Eu me pergunto se realmente fazemos gastronomia por aqui. Não se enganem. Eu acredito que a maioria dos empreendedores e profissionais da área quer oferecer o seu melhor, mas há uma teia de serviços envolvidos, sem contar o compromisso que “fazer as leis” deve (ou, pelo menos, deveria) ter com o “gerar”, o “crescer”, que não podem se limitar só ao lucro ou ao status de comer fora.

Quem abre um restaurante está impactando na cidade, positiva ou negativamente.

Gastronomia requer cuidado com as equipes, treinamento e qualificação destas. Requer incentivar novos profissionais que já sentem a vocação, mas não têm sequer como vislumbrar seu próprio negócio um dia.

Sim, a gastronomia é um ramo de privilegiados, quando falamos de proprietários e chefs que saem em fotos produzidas. Eles trabalham muito, mas dependem também dos anônimos que cortam, picam, grelham, assam, lavam, limpam, servem, atendem e apresentam, construindo nos solitários bastidores tanto quanto — ou muito mais que — as renomadas estrelas que assinam cardápios, dão entrevistas e expandem seus negócios, justamente porque puderam estudar, viajar, aprender e financiar seus sonhos.

Quantos jornalistas apaixonados pela escrita e pela gastronomia são deixados de lado, enquanto digital influencers, que vendem suas imagens irreais nas mídias sociais, são vistos como mais “efetivos” na divulgação dos restaurantes?

Quantas casas decidem não contratar assessorias de imprensa locais, consultores talentosos, nutricionistas dedicados, para investir apenas em postagem patrocinada ou pagar uma agência de São Paulo que sequer conhece o mercado local?

Quantos veículos não viram seus anunciantes abandonarem suas publicações porque jornal “não se move rápido ou não atrai clique o suficiente”?

Quantos jovens cozinheiros não têm mentoria e apadrinhamento por aqueles que um dia “começaram de baixo”, mas hoje só pensam no seu próprio nome, no seu próprio status e, claro, no seu próprio dinheiro?

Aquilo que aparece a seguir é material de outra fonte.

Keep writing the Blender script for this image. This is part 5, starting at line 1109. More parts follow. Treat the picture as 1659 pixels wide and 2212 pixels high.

É óbvio que lucro é, sim, um dos objetivos finais, já que saúde financeira significa melhoria de produto e serviço. Mas será que estamos vendo isso? Será que todo o dinheiro injetado nesse mercado retorna aos clientes e aos anônimos que apoiam o crescimento das casas tanto na cozinha, quanto no salão, quanto na divulgação? O cliente tem se sentido acolhido, sentido que aquela gastronomia valeu seu suado dinheiro?

Claro que essa reflexão ainda não tem resposta. Mas, confesso, que às vezes me pergunto se Brasília está, de fato, construindo um mercado gastronômico ou apenas um mercado.